Entry Date

28/10/2010

The Situationists


(Image: http://www.ctrl-n.net/images/journal/journal_nakedcity.jpg)

 Ahead of a visit to the 'Loud Flash' exhibition at Haunch of Venison, we were asked to conduct some research into previous art movements of the 20th Century, so as to arrive with a sense of context. Below are my initial notes from that research:

( key ideas read from 'The Society of the Spectacle' online at www.bopsecrets.org/si/debord/1.htm)

 'some of the main principles of the Situationists:

 1. In societies dominated by modern conditions of production, life is presented as an immense      accumulation of spectacles. Everything that was directly lived has receded into a representation.

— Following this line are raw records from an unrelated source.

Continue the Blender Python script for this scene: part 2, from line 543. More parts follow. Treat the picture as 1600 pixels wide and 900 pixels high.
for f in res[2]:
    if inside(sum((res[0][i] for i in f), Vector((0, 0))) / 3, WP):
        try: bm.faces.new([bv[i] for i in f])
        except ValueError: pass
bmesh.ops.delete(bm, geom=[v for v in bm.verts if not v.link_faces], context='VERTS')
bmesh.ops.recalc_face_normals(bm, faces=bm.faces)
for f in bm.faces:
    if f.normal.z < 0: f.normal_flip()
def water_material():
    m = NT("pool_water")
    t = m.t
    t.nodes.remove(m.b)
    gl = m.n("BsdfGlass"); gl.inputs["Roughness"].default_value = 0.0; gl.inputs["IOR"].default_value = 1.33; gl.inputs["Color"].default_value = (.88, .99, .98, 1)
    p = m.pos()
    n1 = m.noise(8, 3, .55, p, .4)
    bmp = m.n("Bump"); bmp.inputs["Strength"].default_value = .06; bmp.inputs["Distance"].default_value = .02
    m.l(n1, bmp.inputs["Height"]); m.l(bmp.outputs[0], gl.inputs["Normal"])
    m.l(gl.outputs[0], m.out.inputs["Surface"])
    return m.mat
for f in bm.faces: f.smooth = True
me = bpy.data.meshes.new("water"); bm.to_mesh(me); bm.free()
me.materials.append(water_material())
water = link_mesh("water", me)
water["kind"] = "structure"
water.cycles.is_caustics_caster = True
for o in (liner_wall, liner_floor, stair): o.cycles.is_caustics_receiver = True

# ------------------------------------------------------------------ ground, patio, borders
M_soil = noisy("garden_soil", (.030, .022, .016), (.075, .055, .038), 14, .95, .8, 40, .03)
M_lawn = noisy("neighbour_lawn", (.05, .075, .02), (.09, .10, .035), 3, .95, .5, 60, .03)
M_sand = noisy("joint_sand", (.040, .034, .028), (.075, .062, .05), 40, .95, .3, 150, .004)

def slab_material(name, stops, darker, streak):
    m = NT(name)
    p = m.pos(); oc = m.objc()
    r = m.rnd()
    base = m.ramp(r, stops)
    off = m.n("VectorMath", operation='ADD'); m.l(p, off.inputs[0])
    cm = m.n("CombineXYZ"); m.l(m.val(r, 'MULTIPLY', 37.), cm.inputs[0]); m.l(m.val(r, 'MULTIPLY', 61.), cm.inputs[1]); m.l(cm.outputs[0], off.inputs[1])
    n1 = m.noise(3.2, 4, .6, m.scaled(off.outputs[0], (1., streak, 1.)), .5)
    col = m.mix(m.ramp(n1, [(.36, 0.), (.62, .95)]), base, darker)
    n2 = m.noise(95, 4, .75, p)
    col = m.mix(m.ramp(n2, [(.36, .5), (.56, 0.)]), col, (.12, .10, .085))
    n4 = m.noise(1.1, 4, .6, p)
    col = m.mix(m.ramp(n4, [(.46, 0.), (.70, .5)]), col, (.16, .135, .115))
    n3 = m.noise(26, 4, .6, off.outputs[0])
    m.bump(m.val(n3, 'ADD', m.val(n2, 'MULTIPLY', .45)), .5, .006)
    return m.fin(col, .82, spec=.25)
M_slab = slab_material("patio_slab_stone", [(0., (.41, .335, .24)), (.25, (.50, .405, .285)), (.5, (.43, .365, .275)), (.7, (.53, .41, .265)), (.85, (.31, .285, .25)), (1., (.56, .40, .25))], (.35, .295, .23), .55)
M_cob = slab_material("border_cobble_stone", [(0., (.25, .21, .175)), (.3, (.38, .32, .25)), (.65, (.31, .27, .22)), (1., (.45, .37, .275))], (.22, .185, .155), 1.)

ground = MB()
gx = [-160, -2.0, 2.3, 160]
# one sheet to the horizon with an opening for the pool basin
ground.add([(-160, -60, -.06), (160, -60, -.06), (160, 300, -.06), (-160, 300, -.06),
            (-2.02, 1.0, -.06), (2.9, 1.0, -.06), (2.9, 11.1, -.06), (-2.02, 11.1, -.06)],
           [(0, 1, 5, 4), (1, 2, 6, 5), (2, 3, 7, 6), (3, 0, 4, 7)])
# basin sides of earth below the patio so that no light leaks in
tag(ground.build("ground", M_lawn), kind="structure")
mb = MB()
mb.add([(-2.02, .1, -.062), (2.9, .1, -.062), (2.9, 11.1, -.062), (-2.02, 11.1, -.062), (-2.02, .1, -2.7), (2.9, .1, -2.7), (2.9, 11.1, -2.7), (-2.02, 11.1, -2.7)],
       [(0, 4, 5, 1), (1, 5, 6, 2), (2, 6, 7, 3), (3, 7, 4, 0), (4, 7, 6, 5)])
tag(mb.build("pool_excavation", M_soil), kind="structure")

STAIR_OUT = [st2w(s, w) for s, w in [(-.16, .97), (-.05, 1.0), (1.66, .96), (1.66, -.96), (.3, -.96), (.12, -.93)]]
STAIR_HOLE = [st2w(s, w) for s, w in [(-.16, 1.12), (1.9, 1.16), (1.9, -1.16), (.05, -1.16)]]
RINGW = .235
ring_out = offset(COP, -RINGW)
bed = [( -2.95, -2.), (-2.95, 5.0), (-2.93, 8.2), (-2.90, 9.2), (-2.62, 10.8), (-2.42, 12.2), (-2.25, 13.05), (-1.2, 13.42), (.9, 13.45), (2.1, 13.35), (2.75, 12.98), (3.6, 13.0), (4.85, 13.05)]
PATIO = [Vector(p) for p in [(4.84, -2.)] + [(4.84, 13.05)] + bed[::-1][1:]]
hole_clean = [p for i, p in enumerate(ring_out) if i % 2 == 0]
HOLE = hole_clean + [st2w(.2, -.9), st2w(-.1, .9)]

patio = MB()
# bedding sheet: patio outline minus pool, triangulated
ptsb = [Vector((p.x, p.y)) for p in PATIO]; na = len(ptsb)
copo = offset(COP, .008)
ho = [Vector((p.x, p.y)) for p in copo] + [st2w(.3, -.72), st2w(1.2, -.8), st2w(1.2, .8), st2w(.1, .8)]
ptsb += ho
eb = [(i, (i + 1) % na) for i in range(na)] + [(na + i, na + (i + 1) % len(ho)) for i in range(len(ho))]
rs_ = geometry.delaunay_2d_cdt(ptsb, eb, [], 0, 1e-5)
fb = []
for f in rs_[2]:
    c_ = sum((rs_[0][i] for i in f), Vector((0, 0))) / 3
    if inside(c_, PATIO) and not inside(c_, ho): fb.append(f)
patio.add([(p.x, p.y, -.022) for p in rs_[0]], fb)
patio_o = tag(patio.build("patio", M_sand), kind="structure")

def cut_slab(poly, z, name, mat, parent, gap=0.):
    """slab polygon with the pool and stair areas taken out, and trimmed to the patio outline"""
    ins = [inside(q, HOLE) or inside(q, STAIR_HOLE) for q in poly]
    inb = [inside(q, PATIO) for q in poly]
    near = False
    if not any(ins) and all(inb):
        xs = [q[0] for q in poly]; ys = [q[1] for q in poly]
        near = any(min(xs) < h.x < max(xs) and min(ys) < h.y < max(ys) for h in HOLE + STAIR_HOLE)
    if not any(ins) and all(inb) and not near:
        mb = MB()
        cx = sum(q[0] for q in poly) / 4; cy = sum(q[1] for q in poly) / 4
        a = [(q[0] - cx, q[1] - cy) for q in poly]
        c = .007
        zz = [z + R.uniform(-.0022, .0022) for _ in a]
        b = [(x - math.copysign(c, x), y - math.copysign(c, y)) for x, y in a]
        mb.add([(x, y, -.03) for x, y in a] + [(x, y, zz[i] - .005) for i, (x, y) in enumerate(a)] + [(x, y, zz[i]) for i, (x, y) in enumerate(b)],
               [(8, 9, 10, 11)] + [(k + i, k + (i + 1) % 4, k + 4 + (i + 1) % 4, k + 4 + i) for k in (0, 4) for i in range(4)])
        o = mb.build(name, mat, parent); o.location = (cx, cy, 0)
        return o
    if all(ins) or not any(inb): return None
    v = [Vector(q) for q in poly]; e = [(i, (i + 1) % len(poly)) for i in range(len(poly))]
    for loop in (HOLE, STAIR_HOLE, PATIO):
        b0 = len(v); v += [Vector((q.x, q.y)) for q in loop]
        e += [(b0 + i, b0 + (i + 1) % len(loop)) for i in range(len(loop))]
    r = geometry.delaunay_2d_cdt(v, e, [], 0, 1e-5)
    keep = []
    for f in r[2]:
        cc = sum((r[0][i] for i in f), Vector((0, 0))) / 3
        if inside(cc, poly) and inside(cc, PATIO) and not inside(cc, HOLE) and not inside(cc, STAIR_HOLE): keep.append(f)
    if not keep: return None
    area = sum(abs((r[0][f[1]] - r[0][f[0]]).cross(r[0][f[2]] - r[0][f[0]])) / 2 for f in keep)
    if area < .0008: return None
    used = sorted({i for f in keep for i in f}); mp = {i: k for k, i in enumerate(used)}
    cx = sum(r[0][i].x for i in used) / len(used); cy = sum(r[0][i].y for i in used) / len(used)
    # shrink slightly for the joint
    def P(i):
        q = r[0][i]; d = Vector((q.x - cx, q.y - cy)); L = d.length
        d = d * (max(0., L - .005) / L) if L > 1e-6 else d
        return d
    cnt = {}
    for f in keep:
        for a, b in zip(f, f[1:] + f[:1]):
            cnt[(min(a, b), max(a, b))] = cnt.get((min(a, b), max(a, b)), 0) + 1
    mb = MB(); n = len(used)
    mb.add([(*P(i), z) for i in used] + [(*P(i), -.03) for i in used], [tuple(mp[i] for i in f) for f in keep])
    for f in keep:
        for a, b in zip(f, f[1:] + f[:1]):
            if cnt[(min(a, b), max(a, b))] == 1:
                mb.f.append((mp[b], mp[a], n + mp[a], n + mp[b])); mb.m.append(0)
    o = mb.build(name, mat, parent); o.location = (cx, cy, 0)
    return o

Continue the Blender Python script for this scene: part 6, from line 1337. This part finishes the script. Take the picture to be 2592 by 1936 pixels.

 2. The spectacle is not a collection of images: it is a social relation between people that is mediated by images.

 3. In a world that is really upside down, the true is a moment of the false.

 The Situationists defied any strict definition, with the concept of a static ideology being for them too far removed from life experience, social relation and the ability of human behavior to connect and reaffirm itself. This is probably how the concept of psychogeography arose.
 They had a foundation in libertarian Marxism, but were not tied to it.
 Situationism as the first movement to identify the conspicuous consumption of consumer goods as an issue, an alienation determined by the Spectacle:

 "The Spectacle is capital accumulated to the point that it becomes images" (Debord)

Possible similarities to the Punk movement:

 1. Punk's democratisation of music and rejection of consumerism is close to the Liberal Marxist foundations of Situationism, and it could be said that there was an awareness within Punk of the power of Consumerism on the public.

 2. This is evidenced by Punk's DIY aesthetic, both in its approach to fashion and writing music.

 3. A non-static ideology: Punk flirted with socialism, anarchy, communism and fascism during its brief lifespan.

 4. Punk was concentrated on social relations and revolutions, not on technical excellence or academic prowess, it was, like Situationism, an organic, DIY movement.